What you will do
Copy out every line of the records where the string "script" occurs.

Exercise inputs

****

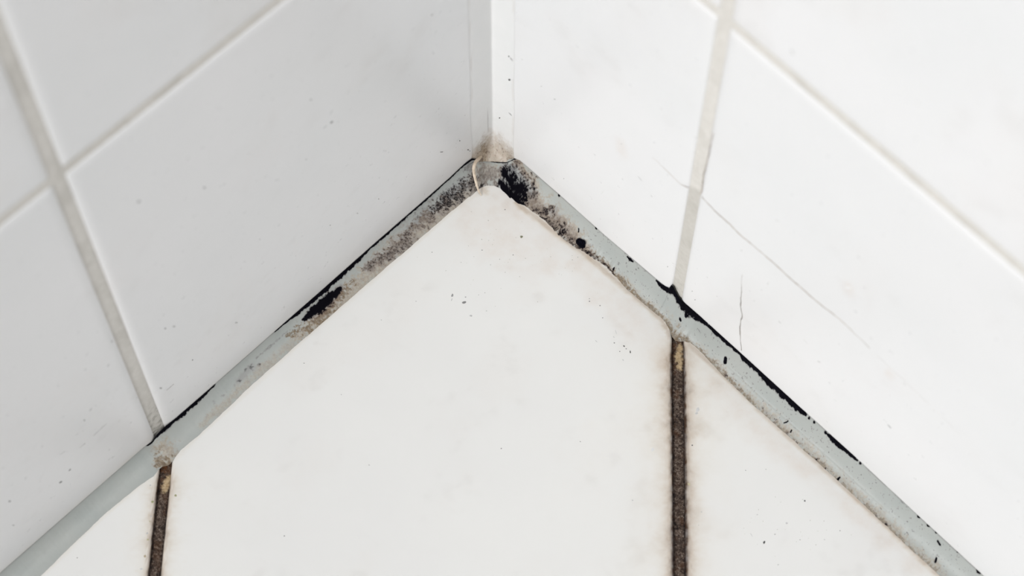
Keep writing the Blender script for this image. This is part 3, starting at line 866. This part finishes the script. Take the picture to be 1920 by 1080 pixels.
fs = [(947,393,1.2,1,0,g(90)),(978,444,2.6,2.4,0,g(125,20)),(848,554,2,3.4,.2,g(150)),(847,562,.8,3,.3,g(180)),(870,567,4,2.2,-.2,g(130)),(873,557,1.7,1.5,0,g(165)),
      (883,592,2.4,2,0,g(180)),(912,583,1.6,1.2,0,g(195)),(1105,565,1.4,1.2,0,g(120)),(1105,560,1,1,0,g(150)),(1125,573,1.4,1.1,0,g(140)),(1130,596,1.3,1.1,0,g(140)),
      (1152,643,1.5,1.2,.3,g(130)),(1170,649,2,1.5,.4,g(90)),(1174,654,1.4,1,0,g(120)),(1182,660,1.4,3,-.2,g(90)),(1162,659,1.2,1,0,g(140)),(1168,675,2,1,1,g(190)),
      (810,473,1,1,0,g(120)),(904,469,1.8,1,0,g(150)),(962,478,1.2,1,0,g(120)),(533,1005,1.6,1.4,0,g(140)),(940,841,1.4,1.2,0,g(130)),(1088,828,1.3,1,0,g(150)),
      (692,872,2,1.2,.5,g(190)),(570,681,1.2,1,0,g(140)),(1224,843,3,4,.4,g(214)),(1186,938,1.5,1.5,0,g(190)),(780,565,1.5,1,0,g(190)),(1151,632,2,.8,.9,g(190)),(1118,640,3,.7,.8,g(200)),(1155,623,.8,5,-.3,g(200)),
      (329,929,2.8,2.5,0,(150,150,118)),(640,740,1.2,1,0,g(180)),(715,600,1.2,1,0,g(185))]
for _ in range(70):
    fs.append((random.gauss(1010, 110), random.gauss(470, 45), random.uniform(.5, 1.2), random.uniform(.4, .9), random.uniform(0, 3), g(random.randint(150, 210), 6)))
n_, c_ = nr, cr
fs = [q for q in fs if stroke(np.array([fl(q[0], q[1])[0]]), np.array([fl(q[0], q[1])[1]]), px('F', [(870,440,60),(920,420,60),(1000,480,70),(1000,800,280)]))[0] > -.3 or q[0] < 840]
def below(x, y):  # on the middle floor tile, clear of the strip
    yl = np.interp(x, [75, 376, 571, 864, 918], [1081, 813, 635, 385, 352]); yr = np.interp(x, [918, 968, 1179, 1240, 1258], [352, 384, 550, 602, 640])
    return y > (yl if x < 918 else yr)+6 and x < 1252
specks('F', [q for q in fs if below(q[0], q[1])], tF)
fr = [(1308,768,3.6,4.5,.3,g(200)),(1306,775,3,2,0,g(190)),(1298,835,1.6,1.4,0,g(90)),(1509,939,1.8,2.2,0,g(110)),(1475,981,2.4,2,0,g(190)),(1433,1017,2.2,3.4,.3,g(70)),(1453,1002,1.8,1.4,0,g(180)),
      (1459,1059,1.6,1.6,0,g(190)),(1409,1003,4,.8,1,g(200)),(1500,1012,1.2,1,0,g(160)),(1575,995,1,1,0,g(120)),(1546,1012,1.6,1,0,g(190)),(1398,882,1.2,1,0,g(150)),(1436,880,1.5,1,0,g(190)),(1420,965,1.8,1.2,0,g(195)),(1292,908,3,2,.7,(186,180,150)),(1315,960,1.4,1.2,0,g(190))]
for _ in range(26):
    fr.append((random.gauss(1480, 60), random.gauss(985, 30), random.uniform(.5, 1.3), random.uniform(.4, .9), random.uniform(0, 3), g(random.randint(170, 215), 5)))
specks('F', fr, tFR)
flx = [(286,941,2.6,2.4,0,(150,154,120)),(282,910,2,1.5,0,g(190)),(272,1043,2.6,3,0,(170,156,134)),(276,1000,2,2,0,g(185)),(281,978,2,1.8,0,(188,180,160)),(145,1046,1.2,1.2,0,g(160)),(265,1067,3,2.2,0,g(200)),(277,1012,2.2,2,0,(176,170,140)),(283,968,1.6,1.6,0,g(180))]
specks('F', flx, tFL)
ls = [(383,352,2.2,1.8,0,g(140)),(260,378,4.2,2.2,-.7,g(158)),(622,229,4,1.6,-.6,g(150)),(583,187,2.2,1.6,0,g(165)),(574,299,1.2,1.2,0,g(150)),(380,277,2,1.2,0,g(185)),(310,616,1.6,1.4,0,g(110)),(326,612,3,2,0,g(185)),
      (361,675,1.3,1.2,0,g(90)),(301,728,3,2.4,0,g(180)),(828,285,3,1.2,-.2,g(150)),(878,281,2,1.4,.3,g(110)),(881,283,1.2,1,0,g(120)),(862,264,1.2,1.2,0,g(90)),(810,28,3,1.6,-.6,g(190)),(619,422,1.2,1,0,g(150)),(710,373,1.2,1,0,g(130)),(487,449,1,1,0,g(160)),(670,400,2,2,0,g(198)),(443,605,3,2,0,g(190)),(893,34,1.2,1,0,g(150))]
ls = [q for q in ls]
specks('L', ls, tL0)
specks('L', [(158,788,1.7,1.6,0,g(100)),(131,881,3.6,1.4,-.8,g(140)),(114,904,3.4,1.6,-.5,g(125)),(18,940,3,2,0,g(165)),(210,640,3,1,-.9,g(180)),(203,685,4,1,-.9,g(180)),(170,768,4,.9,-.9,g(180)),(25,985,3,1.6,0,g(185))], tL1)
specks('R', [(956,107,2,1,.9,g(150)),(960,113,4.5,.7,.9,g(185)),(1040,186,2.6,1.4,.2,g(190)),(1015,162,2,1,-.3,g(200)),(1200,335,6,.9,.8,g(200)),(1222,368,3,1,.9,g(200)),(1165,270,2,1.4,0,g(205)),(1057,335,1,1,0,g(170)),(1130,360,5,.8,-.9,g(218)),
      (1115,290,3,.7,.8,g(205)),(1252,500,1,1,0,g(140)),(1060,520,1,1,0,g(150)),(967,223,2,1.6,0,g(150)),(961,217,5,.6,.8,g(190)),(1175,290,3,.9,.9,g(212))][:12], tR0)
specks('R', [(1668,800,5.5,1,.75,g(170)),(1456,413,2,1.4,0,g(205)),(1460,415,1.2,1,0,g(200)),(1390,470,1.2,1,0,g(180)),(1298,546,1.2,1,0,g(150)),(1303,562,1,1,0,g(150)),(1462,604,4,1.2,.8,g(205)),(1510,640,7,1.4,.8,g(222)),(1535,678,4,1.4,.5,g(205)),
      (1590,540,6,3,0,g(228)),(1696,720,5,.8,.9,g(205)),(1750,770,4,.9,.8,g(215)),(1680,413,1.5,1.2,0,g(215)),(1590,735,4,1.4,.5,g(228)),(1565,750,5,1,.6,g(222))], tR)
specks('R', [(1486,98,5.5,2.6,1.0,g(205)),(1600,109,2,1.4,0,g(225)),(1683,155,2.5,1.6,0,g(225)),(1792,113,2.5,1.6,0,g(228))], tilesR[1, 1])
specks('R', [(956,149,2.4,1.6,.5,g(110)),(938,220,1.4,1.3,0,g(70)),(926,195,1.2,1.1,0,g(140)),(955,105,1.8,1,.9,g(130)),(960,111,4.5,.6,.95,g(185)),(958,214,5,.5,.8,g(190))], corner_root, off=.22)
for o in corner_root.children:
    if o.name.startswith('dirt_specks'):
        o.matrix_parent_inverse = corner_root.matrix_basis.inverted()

****

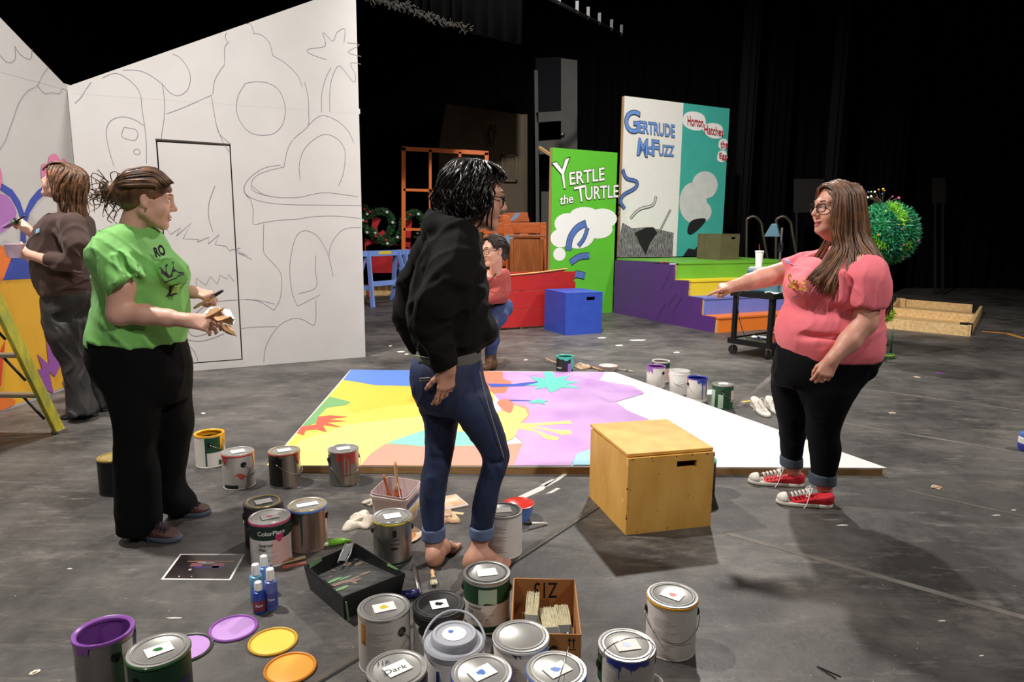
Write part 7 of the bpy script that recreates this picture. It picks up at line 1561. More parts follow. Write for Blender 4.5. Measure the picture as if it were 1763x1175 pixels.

****

Solution for this problem
Keep writing the Blender script for this image. This is part 3, starting at line 866. This part finishes the script. Take the picture to be 1920 by 1080 pixels.
Write part 7 of the bpy script that recreates this picture. It picks up at line 1561. More parts follow. Write for Blender 4.5. Measure the picture as if it were 1763x1175 pixels.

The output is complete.